== YOUR INSTRUCTIONS ==
Retype each line of the listing below, from the first through the one holding "SUN_AZ, SUN_EL = 51.0, 24.0", with no other lines.

== INPUT FOR THIS TASK ==
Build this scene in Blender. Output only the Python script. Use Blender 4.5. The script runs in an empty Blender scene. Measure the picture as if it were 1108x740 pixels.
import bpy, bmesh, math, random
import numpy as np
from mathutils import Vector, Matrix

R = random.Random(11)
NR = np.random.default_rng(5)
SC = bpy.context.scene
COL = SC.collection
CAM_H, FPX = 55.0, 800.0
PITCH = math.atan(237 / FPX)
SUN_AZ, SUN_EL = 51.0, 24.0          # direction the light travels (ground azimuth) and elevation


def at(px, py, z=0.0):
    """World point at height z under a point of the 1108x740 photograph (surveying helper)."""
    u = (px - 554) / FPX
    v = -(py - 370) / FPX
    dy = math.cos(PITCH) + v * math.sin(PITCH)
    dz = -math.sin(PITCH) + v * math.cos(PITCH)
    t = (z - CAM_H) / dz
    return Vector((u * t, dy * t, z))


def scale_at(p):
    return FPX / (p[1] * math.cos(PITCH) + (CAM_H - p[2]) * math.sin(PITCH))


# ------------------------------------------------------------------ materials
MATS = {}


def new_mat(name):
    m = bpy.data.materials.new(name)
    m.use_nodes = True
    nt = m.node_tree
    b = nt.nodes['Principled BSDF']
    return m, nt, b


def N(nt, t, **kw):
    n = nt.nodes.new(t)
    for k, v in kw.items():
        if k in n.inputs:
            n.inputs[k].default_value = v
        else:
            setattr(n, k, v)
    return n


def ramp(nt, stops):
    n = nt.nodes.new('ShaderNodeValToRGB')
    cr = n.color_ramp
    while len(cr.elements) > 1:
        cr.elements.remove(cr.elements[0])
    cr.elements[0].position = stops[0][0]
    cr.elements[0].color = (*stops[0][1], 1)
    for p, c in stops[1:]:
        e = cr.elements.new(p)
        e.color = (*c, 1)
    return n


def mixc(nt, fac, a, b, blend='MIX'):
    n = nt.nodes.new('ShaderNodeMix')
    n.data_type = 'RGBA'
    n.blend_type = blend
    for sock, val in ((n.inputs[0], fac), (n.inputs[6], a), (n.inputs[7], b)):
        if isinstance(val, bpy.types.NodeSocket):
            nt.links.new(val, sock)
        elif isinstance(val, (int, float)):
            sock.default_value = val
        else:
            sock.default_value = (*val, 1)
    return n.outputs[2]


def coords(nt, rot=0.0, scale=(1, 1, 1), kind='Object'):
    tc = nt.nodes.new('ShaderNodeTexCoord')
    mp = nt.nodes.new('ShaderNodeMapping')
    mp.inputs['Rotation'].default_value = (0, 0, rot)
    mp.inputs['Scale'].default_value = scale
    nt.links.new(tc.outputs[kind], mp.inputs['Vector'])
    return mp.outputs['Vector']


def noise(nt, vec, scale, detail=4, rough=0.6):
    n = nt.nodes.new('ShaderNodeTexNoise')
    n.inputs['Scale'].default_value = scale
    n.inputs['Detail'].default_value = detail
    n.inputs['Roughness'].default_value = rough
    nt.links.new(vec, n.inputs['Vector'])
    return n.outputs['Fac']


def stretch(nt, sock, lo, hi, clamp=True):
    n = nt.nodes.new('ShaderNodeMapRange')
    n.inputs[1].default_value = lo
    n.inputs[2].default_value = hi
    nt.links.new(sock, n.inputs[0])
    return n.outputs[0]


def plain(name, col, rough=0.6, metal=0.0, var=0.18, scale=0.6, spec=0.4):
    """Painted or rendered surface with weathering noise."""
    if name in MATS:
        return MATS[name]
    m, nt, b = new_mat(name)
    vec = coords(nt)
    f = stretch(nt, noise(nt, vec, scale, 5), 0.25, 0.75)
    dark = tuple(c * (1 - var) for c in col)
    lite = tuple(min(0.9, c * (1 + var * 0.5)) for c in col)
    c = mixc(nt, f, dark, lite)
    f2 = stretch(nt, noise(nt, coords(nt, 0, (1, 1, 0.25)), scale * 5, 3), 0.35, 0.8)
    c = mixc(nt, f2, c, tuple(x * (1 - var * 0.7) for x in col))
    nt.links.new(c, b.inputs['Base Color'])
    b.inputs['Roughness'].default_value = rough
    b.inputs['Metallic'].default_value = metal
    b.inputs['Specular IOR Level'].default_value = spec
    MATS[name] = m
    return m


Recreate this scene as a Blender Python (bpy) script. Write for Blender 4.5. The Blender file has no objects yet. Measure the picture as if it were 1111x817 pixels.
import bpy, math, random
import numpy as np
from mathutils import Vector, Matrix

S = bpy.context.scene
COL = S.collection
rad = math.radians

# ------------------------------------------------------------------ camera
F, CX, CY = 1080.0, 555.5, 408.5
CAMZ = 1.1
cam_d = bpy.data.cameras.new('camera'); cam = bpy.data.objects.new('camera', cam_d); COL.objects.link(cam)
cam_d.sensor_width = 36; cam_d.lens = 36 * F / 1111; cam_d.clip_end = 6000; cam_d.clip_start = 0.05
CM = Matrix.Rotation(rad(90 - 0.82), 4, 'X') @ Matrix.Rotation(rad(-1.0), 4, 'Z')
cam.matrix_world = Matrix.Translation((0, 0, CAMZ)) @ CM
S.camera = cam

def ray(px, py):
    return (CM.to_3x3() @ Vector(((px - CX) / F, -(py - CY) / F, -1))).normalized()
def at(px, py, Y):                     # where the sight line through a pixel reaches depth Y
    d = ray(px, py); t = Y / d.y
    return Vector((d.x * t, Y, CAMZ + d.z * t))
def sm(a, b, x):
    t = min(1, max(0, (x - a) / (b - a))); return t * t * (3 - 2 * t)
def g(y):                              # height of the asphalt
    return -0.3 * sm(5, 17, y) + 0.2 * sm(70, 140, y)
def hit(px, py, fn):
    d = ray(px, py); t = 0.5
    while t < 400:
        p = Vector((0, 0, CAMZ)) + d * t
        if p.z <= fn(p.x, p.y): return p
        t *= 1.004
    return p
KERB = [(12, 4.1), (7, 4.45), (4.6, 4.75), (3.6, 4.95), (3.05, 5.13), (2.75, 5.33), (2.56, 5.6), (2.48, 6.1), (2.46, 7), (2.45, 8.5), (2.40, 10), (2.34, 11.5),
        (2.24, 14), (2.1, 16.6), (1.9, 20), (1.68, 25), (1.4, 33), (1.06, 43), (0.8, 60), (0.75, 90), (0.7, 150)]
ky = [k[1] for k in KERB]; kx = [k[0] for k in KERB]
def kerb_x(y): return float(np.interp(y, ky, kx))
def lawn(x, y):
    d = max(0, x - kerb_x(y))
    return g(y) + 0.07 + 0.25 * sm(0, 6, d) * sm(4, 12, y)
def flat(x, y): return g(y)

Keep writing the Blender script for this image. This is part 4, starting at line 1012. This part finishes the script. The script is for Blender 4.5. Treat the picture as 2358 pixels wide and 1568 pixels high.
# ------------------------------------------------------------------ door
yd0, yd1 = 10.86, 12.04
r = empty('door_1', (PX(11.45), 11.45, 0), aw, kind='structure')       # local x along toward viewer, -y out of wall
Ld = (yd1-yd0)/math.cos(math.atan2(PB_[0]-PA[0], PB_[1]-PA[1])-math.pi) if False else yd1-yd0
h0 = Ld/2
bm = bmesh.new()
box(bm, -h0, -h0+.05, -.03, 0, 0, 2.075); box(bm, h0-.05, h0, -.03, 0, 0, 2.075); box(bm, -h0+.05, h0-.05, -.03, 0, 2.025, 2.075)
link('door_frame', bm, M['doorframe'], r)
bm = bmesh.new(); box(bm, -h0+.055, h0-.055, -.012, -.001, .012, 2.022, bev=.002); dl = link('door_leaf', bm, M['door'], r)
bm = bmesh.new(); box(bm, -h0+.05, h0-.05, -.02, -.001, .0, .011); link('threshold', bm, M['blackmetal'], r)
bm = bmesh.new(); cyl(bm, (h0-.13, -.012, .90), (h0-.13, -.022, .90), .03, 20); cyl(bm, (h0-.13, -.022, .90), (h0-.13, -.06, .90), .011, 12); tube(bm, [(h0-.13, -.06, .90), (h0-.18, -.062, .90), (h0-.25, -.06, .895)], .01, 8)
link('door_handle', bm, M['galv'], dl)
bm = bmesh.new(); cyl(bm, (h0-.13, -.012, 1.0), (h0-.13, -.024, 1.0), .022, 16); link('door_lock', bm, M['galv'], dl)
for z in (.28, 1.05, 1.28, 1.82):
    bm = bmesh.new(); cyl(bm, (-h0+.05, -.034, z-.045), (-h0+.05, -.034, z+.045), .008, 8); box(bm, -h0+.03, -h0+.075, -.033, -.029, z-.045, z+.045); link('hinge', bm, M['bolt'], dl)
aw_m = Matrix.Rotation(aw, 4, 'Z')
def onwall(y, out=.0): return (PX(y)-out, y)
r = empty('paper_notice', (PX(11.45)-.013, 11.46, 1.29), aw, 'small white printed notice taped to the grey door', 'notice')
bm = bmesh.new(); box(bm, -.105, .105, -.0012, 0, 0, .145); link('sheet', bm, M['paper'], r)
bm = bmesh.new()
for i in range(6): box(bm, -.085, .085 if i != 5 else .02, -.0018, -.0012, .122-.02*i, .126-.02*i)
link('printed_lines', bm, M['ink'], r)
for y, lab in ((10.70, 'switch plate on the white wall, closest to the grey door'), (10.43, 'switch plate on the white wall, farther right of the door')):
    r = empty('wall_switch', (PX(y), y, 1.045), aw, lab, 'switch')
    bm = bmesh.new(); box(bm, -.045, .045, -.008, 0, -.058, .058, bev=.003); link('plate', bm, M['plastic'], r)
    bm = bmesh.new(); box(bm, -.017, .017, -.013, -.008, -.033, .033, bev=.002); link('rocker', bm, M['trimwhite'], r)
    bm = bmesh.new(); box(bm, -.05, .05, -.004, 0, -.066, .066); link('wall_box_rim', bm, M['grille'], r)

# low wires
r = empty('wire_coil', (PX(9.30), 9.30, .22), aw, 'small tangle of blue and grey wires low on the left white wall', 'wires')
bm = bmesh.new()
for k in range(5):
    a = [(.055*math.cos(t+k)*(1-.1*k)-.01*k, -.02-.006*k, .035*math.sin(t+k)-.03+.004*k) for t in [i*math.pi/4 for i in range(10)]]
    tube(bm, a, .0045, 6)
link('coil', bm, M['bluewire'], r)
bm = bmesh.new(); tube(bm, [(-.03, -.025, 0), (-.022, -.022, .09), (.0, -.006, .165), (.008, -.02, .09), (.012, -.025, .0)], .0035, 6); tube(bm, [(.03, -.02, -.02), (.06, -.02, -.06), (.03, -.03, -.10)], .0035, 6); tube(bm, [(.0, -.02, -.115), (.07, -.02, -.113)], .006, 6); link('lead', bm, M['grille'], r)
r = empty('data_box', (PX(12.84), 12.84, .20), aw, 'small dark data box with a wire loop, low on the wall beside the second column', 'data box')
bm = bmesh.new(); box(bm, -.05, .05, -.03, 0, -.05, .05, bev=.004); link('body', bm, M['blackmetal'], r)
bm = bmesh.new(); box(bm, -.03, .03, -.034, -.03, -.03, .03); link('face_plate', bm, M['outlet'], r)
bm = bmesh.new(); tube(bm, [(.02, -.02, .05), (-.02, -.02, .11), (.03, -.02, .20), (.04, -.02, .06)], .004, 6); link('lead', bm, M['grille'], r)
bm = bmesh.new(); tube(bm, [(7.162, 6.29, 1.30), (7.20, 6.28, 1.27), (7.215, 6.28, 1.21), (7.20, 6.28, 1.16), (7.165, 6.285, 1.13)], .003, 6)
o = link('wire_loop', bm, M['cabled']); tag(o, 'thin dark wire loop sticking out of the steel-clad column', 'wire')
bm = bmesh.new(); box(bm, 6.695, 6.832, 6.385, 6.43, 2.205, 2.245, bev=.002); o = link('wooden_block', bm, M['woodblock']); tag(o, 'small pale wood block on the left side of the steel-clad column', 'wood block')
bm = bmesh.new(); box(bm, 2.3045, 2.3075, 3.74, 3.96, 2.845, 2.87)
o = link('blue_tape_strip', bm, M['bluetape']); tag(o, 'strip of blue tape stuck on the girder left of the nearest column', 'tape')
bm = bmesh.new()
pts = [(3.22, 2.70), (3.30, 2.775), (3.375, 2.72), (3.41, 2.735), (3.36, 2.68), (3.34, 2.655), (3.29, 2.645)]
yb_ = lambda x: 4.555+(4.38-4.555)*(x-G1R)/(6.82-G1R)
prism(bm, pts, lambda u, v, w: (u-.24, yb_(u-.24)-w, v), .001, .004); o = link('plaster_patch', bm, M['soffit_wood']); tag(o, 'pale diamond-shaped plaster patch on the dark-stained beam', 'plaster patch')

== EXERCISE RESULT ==
Build this scene in Blender. Output only the Python script. Use Blender 4.5. The script runs in an empty Blender scene. Measure the picture as if it were 1108x740 pixels.
import bpy, bmesh, math, random
import numpy as np
from mathutils import Vector, Matrix

R = random.Random(11)
NR = np.random.default_rng(5)
SC = bpy.context.scene
COL = SC.collection
CAM_H, FPX = 55.0, 800.0
PITCH = math.atan(237 / FPX)
SUN_AZ, SUN_EL = 51.0, 24.0          # direction the light travels (ground azimuth) and elevation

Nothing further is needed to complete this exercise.